### YOUR TASK
Repeat all of the material below exactly as written, images excluded.

### COLLECTED MATERIAL
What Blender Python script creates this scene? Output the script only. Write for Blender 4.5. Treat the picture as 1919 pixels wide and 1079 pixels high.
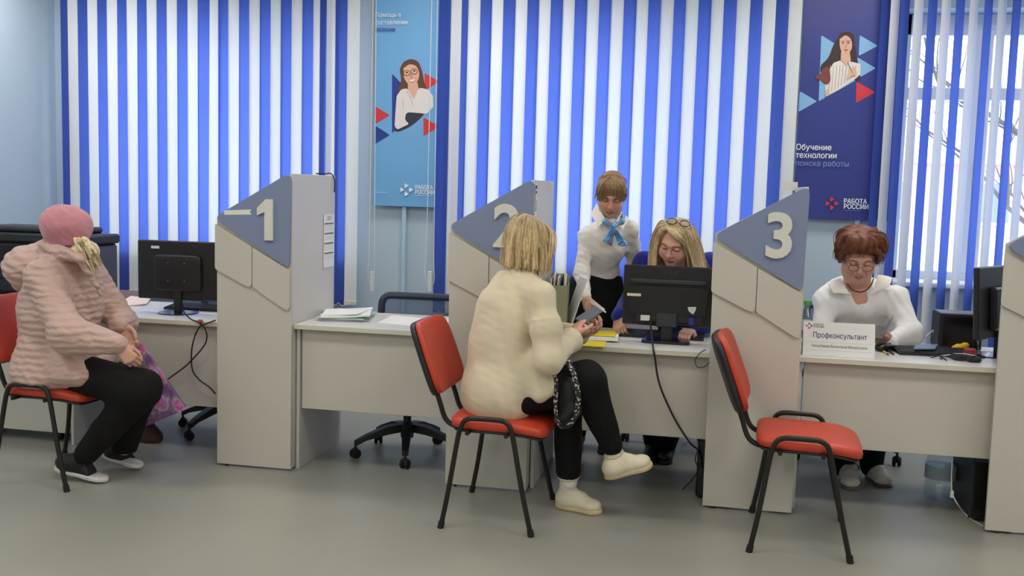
import bpy, math, random
import numpy as np
from mathutils import Vector, Matrix
random.seed(7); RNG = np.random.default_rng(7)
for o in list(bpy.data.objects): bpy.data.objects.remove(o)
SC = bpy.context.scene; COL = SC.collection

# ------------------------------------------------------------------ camera
F_PX, YAW, PITCH, ROLL = 1893.69, 0.199, 0.0968, 0.0277
EYE = np.array([0.0, 0.0, 1.5])
_fw = np.array([-math.sin(YAW)*math.cos(PITCH), math.cos(YAW)*math.cos(PITCH), -math.sin(PITCH)])
_rt = np.array([math.cos(YAW), math.sin(YAW), 0.0]); _up = np.cross(_rt, _fw)
C_R = _rt*math.cos(ROLL)+_up*math.sin(ROLL); C_U = -_rt*math.sin(ROLL)+_up*math.cos(ROLL); C_F = _fw
cd = bpy.data.cameras.new('camera'); cam = bpy.data.objects.new('camera', cd); COL.objects.link(cam)
cd.sensor_width = 36.0; cd.lens = 36.0*F_PX/1919.0; cd.clip_start = 0.05; cd.clip_end = 200
cam.matrix_world = Matrix(((C_R[0], C_U[0], -C_F[0], EYE[0]), (C_R[1], C_U[1], -C_F[1], EYE[1]), (C_R[2], C_U[2], -C_F[2], EYE[2]), (0, 0, 0, 1)))
SC.camera = cam
def at(px, py, Y):
    "world point of a photograph pixel standing at distance Y into the room"
    d = C_F + C_R*(px-959.5)/F_PX - C_U*(py-539.5)/F_PX
    return EYE + d*((Y-EYE[1])/d[1])
def atz(px, py, z):
    d = C_F + C_R*(px-959.5)/F_PX - C_U*(py-539.5)/F_PX
    return EYE + d*((z-EYE[2])/d[2])

# ------------------------------------------------------------------ world, exposure
w = bpy.data.worlds.new('sky'); SC.world = w; w.use_nodes = True
bg = w.node_tree.nodes['Background']; bg.inputs['Color'].default_value = (0.78, 0.88, 1.0, 1); bg.inputs['Strength'].default_value = 4.6
SC.view_settings.view_transform = 'Standard'; SC.view_settings.look = 'None'; SC.view_settings.gamma = 1.0
SC.view_settings.use_curve_mapping = False; SC.view_settings.exposure = 0.0
LAMP_STRENGTH = 12.0; LAMP_COLOR = (1.0, 0.96, 0.88, 1)

# ------------------------------------------------------------------ materials
def lin(c):
    if isinstance(c, str): c = tuple(int(c[i:i+2], 16) for i in (0, 2, 4))
    return tuple(((v/255.0)/12.92 if v/255.0 <= .04045 else ((v/255.0+.055)/1.055)**2.4) for v in c)
MATS = {}
def mat(name, color, rough=.5, metal=0., var=.06, vscale=6., bump=0., bscale=200., stretch=None, spec=.5, coat=0., alpha=None, trans=0.):
    if name in MATS: return MATS[name]
    m = bpy.data.materials.new(name); m.use_nodes = True; nt = m.node_tree; N = nt.nodes; L = nt.links
    b = N['Principled BSDF']; c = lin(color)
    b.inputs['Roughness'].default_value = rough; b.inputs['Metallic'].default_value = metal
    b.inputs['Specular IOR Level'].default_value = spec; b.inputs['Coat Weight'].default_value = coat
    b.inputs['Transmission Weight'].default_value = trans
    tc = N.new('ShaderNodeTexCoord'); mp = N.new('ShaderNodeMapping'); L.new(tc.outputs['Object'], mp.inputs[0])
    if stretch: mp.inputs['Scale'].default_value = stretch
    nz = N.new('ShaderNodeTexNoise'); nz.inputs['Scale'].default_value = vscale; nz.inputs['Detail'].default_value = 4
    L.new(mp.outputs[0], nz.inputs['Vector'])
    mx = N.new('ShaderNodeMix'); mx.data_type = 'RGBA'; L.new(nz.outputs['Fac'], mx.inputs[0])
    mx.inputs[6].default_value = tuple(v*(1-var) for v in c)+(1,); mx.inputs[7].default_value = tuple(min(1, v*(1+var)) for v in c)+(1,)
    L.new(mx.outputs[2], b.inputs['Base Color'])
    if bump > 0:
        n2 = N.new('ShaderNodeTexNoise'); n2.inputs['Scale'].default_value = bscale; n2.inputs['Detail'].default_value = 3
        L.new(mp.outputs[0], n2.inputs['Vector'])
        bp = N.new('ShaderNodeBump'); bp.inputs['Strength'].default_value = bump; bp.inputs['Distance'].default_value = .004
        L.new(n2.outputs['Fac'], bp.inputs['Height']); L.new(bp.outputs[0], b.inputs['Normal'])
    MATS[name] = m; return m
def emit_mat(name, color, strength):
    m = bpy.data.materials.new(name); m.use_nodes = True; nt = m.node_tree; nt.nodes.remove(nt.nodes['Principled BSDF'])
    e = nt.nodes.new('ShaderNodeEmission'); e.inputs['Color'].default_value = color; e.inputs['Strength'].default_value = strength
    nt.links.new(e.outputs[0], nt.nodes['Material Output'].inputs[0]); MATS[name] = m; return m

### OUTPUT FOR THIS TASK
What Blender Python script creates this scene? Output the script only. Write for Blender 4.5. Treat the picture as 1919 pixels wide and 1079 pixels high.
import bpy, math, random
import numpy as np
from mathutils import Vector, Matrix
random.seed(7); RNG = np.random.default_rng(7)
for o in list(bpy.data.objects): bpy.data.objects.remove(o)
SC = bpy.context.scene; COL = SC.collection

# ------------------------------------------------------------------ camera
F_PX, YAW, PITCH, ROLL = 1893.69, 0.199, 0.0968, 0.0277
EYE = np.array([0.0, 0.0, 1.5])
_fw = np.array([-math.sin(YAW)*math.cos(PITCH), math.cos(YAW)*math.cos(PITCH), -math.sin(PITCH)])
_rt = np.array([math.cos(YAW), math.sin(YAW), 0.0]); _up = np.cross(_rt, _fw)
C_R = _rt*math.cos(ROLL)+_up*math.sin(ROLL); C_U = -_rt*math.sin(ROLL)+_up*math.cos(ROLL); C_F = _fw
cd = bpy.data.cameras.new('camera'); cam = bpy.data.objects.new('camera', cd); COL.objects.link(cam)
cd.sensor_width = 36.0; cd.lens = 36.0*F_PX/1919.0; cd.clip_start = 0.05; cd.clip_end = 200
cam.matrix_world = Matrix(((C_R[0], C_U[0], -C_F[0], EYE[0]), (C_R[1], C_U[1], -C_F[1], EYE[1]), (C_R[2], C_U[2], -C_F[2], EYE[2]), (0, 0, 0, 1)))
SC.camera = cam
def at(px, py, Y):
    "world point of a photograph pixel standing at distance Y into the room"
    d = C_F + C_R*(px-959.5)/F_PX - C_U*(py-539.5)/F_PX
    return EYE + d*((Y-EYE[1])/d[1])
def atz(px, py, z):
    d = C_F + C_R*(px-959.5)/F_PX - C_U*(py-539.5)/F_PX
    return EYE + d*((z-EYE[2])/d[2])

# ------------------------------------------------------------------ world, exposure
w = bpy.data.worlds.new('sky'); SC.world = w; w.use_nodes = True
bg = w.node_tree.nodes['Background']; bg.inputs['Color'].default_value = (0.78, 0.88, 1.0, 1); bg.inputs['Strength'].default_value = 4.6
SC.view_settings.view_transform = 'Standard'; SC.view_settings.look = 'None'; SC.view_settings.gamma = 1.0
SC.view_settings.use_curve_mapping = False; SC.view_settings.exposure = 0.0
LAMP_STRENGTH = 12.0; LAMP_COLOR = (1.0, 0.96, 0.88, 1)

# ------------------------------------------------------------------ materials
def lin(c):
    if isinstance(c, str): c = tuple(int(c[i:i+2], 16) for i in (0, 2, 4))
    return tuple(((v/255.0)/12.92 if v/255.0 <= .04045 else ((v/255.0+.055)/1.055)**2.4) for v in c)
MATS = {}
def mat(name, color, rough=.5, metal=0., var=.06, vscale=6., bump=0., bscale=200., stretch=None, spec=.5, coat=0., alpha=None, trans=0.):
    if name in MATS: return MATS[name]
    m = bpy.data.materials.new(name); m.use_nodes = True; nt = m.node_tree; N = nt.nodes; L = nt.links
    b = N['Principled BSDF']; c = lin(color)
    b.inputs['Roughness'].default_value = rough; b.inputs['Metallic'].default_value = metal
    b.inputs['Specular IOR Level'].default_value = spec; b.inputs['Coat Weight'].default_value = coat
    b.inputs['Transmission Weight'].default_value = trans
    tc = N.new('ShaderNodeTexCoord'); mp = N.new('ShaderNodeMapping'); L.new(tc.outputs['Object'], mp.inputs[0])
    if stretch: mp.inputs['Scale'].default_value = stretch
    nz = N.new('ShaderNodeTexNoise'); nz.inputs['Scale'].default_value = vscale; nz.inputs['Detail'].default_value = 4
    L.new(mp.outputs[0], nz.inputs['Vector'])
    mx = N.new('ShaderNodeMix'); mx.data_type = 'RGBA'; L.new(nz.outputs['Fac'], mx.inputs[0])
    mx.inputs[6].default_value = tuple(v*(1-var) for v in c)+(1,); mx.inputs[7].default_value = tuple(min(1, v*(1+var)) for v in c)+(1,)
    L.new(mx.outputs[2], b.inputs['Base Color'])
    if bump > 0:
        n2 = N.new('ShaderNodeTexNoise'); n2.inputs['Scale'].default_value = bscale; n2.inputs['Detail'].default_value = 3
        L.new(mp.outputs[0], n2.inputs['Vector'])
        bp = N.new('ShaderNodeBump'); bp.inputs['Strength'].default_value = bump; bp.inputs['Distance'].default_value = .004
        L.new(n2.outputs['Fac'], bp.inputs['Height']); L.new(bp.outputs[0], b.inputs['Normal'])
    MATS[name] = m; return m
def emit_mat(name, color, strength):
    m = bpy.data.materials.new(name); m.use_nodes = True; nt = m.node_tree; nt.nodes.remove(nt.nodes['Principled BSDF'])
    e = nt.nodes.new('ShaderNodeEmission'); e.inputs['Color'].default_value = color; e.inputs['Strength'].default_value = strength
    nt.links.new(e.outputs[0], nt.nodes['Material Output'].inputs[0]); MATS[name] = m; return m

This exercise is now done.